L’isolation des bâtiments, qui sera rendue obligatoire par la loi lors de grands travaux, continuera à se heurter aux deux questions essentielles : celle de la filière professionnelle à mettre en place (emplois, formation) ainsi que celle des financements à dégager (plusieurs milliards par an) si des actions plus précises et plus ambitieuses ne sont pas engagées.
Dans ce texte, l’ouverture à la concurrence des concessions hydrauliques au travers de Sociétés d’Économies Mixtes (SEM) est affirmée, malgré l’opposition et les alertes de toutes les organisations syndicales du secteur de l’énergie. En l’état, ce projet s’avère être la privatisation pure et simple de la production hydroélectrique nationale. C’est inacceptable !
La lutte contre la précarité énergétique prendrait désormais la forme d’un chèque énergie afin de s’étendre à plusieurs modes de production tel le fuel et le bois. Cela suffira-t-il car rien n’est dit sur les mécanismes, les montants et l’assiette et ce qu’il adviendrait des accompagnements sociaux actuels inclus dans les tarifs sociaux de l’énergie. La CGT estime que cette mesure de chèque énergie, qui vise à répondre à l’urgence d’un accès de tous à l’énergie, peut conduire, sans vision d’ensemble et de long terme, à ne pas apporter les réponses pertinentes et durables aux situations des personnes en situation de précarité énergétique.
A ce stade, la CGT alerte fortement pour rappeler qu’il est urgent de trouver des mécanismes satisfaisants pour sortir les 8 millions de personnes plongées dans la pauvreté énergétique en France d’autant plus qu’il est nécessaire d’inclure dans la réflexion la question du transport, qui, en l’absence d’accès à un service public de transport collectif, grève encore plus les budgets des ménages
Enfin, la volonté légitime de donner plus de place aux collectivités locales ou aux usagers ne doit pas fragiliser, voire mettre à bas, la cohérence nationale de l’organisation du secteur énergétique, seul à même de garantir l’égalité de traitement, la péréquation tarifaire ainsi que la solidarité entre territoires.
Comment va-t-on financer les grands axes mis en avant tel l’efficacité énergétique ? Tout est renvoyé aux lois de finances, ce qui laisse planer de très grosses interrogations sur le réalisme des propositions en période d’austérité budgétaire.
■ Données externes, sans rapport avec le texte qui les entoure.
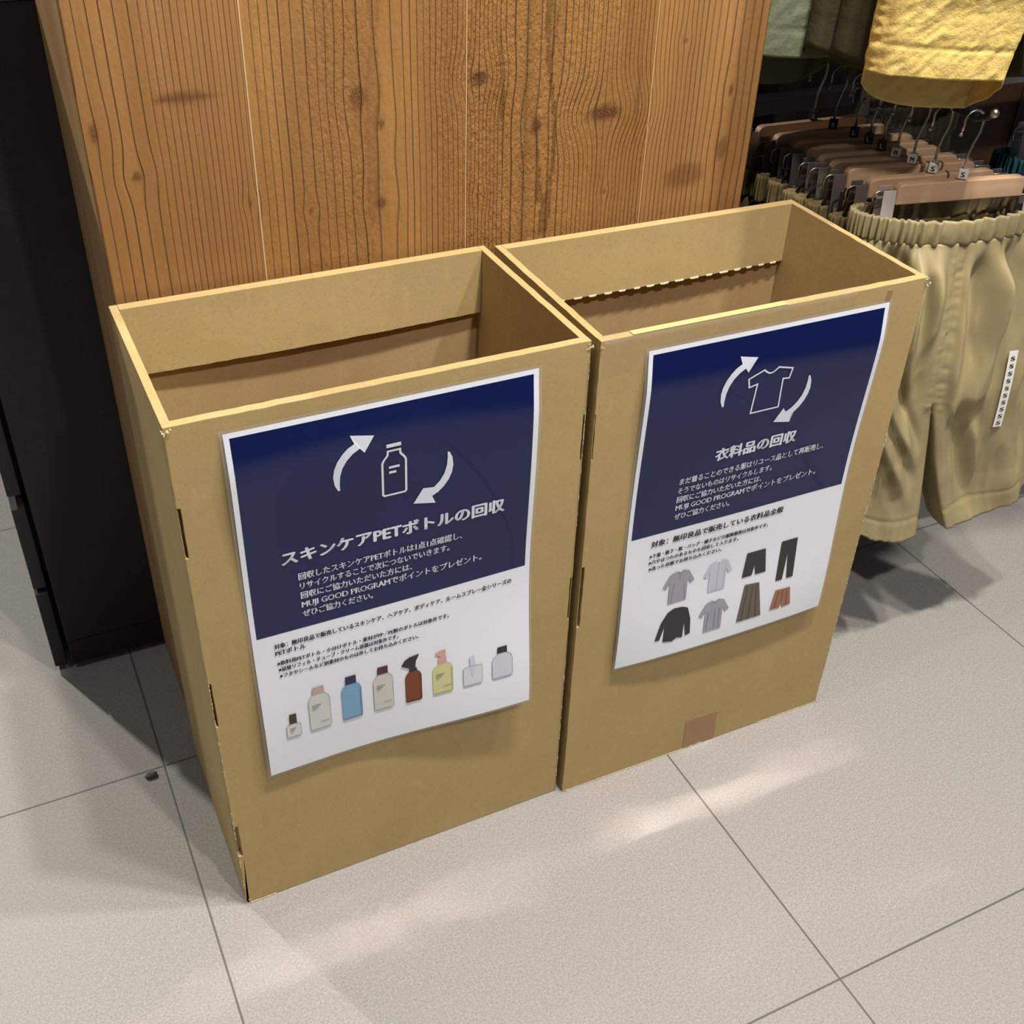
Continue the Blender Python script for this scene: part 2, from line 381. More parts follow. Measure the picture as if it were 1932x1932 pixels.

L’incapacité du gouvernement à préserver le fleuron industriel Alstom, acteur majeur du secteur énergétique, rajoute au doute quant à la volonté réelle d’enclencher une véritable politique énergétique, au cœur du redressement industriel de notre pays.
Reste bien sûr la question de la maîtrise publique indispensable. Force est de constater que ce projet de loi est très éloigné de la proposition, portée par la CGT, de pôle public de l’énergie, qui permettrait que sur les questions de production énergétique, de réseaux et d’efficacité énergétique, les choix stratégiques puissent être décidés et contrôlés démocratiquement par les citoyens, les élus et les organisations de salariés au service de l’intérêt général.
La CGT appelle les salariés, les citoyens à se saisir de ces enjeux qui les concernent au premier chef afin d’exiger que le pays reprenne enfin la maîtrise du secteur énergétique.